Bref, la valeur du film tient à ses lieux issus du quotidien interlopes séoulite. Que ce soit le café du père de la héroïne, la chambre - néanmoins bien trop grande pour être réelle - de la jeune femme ou l'appartement du hacker dans un immeuble du genre cage à poules : tous respirent Séoul comme peu de films savent le faire. Ce niveau de réalisme à travers le choix des lieux est à souligner. Il correspond au niveau international qui est demandé pour les films sud-coréens diffusés par Netflix. 
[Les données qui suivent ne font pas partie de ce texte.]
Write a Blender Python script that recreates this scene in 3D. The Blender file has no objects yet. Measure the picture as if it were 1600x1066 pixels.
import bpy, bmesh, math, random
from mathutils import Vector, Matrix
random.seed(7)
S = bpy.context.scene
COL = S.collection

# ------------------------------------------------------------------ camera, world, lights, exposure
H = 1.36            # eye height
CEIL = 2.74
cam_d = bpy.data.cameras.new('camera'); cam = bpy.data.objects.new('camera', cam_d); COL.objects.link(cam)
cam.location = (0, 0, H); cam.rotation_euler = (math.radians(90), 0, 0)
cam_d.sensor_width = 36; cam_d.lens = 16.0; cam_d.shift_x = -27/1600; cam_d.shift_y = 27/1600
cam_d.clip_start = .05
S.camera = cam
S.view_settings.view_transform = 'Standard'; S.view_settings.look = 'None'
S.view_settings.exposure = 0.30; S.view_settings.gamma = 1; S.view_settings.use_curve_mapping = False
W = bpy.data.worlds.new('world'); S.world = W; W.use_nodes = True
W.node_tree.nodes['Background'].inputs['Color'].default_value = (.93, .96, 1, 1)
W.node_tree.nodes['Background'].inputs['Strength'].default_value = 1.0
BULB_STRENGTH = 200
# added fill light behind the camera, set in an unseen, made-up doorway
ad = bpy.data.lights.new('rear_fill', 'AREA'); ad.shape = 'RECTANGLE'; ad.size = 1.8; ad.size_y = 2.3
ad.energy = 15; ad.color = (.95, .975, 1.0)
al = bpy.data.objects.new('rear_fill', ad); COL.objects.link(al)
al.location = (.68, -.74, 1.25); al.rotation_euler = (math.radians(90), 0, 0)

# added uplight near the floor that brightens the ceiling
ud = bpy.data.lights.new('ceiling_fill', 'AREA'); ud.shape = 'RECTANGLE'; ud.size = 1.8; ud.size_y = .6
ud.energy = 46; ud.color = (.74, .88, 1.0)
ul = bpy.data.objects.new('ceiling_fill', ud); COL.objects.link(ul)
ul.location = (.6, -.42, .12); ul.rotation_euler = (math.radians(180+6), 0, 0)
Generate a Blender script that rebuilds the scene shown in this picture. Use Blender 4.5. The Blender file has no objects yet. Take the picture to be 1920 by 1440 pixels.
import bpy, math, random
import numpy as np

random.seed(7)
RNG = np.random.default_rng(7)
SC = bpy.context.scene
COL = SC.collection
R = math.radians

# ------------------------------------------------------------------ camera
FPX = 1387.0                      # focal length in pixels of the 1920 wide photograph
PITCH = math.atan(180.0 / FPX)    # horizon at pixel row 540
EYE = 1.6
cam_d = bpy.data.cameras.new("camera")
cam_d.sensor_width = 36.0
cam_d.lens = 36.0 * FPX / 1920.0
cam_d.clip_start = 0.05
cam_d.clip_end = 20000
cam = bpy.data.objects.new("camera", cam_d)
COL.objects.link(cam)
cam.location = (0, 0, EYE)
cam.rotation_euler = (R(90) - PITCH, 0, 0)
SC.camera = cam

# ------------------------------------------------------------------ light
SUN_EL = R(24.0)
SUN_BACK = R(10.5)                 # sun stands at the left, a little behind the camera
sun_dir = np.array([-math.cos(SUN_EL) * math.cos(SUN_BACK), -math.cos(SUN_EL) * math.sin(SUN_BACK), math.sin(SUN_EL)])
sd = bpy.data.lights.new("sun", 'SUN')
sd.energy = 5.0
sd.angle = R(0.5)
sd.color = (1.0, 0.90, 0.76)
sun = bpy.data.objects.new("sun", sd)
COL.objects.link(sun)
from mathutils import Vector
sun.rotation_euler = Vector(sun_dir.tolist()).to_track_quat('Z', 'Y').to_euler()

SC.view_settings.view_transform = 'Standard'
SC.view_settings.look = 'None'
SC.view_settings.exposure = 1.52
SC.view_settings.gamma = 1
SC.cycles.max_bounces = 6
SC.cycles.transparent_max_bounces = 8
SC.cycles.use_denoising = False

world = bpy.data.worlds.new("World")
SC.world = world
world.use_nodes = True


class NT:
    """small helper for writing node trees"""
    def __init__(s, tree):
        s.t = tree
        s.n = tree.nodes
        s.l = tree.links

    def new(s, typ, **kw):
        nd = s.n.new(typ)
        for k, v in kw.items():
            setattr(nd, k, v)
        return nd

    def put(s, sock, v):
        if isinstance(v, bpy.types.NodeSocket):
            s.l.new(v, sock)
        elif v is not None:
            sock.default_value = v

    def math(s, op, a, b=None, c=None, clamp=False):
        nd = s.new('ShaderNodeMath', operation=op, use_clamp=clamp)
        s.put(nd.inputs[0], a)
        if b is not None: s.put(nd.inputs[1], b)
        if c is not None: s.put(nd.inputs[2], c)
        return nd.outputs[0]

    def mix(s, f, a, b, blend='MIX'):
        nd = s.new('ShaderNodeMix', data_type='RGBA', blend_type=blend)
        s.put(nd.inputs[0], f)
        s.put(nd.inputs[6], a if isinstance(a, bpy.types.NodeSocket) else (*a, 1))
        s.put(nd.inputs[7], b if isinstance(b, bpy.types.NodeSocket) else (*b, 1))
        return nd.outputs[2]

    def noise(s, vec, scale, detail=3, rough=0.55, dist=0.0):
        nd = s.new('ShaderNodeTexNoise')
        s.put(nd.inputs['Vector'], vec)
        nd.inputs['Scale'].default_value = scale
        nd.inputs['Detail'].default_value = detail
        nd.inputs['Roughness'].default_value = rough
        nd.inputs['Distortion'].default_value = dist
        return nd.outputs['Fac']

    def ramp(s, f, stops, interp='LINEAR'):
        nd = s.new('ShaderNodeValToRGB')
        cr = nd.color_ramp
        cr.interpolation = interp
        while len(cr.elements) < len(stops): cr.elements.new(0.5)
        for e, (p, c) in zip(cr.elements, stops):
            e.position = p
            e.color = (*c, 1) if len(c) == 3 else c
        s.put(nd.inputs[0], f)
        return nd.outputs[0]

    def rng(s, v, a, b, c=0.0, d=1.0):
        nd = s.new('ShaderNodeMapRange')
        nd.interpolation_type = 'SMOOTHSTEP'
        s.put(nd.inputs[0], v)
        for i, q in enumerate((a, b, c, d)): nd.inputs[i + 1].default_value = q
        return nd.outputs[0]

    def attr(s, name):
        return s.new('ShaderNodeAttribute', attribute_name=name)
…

La terrasse où habite Chun est un lieu bien connu des Coréens du Sud. Lieu de séchage du linge dans ces petits immeubles mais aussi de séchage des piments rouges, la terrasse, dévastée par la neige et le froid en hiver, par le feu de la canicule en été, est un haut lieu de beuverie nocturne entre amis ou parents. L'appartement où se terre le hacker avec ses fenêtres au premier étage accessibles par les montées alentours est aussi d'un réalisme criant. Le bureau de réparation des smartphones d'où officie le hacker, perché dans un immeuble de bureau presque insalubre donnerait une note finale à ce réalisme s'il n'y avait la maison de luxe du propriétaire du café. De style new-age à la coréenne, elle se distingue de l'ensemble sans pour autant être irréaliste. Le cafetier mentionne d'ailleurs qu'il veut la vendre pour s'acheter un petit appartement séoulite. Cela donne une idée des prix et ajoute au réalisme de détail qui aurait pu aider le film à ce sortir de son imbroglio scénaristique. 

Il s'agit du deuxième film de Kim Tae-joon qui hésite encore entre le cinéma d'horreur - et « Unlocked » aurait pu tourner positivement au film d'horreur - et le cinéma de critique sociale. Pour son prochain film, peut-être.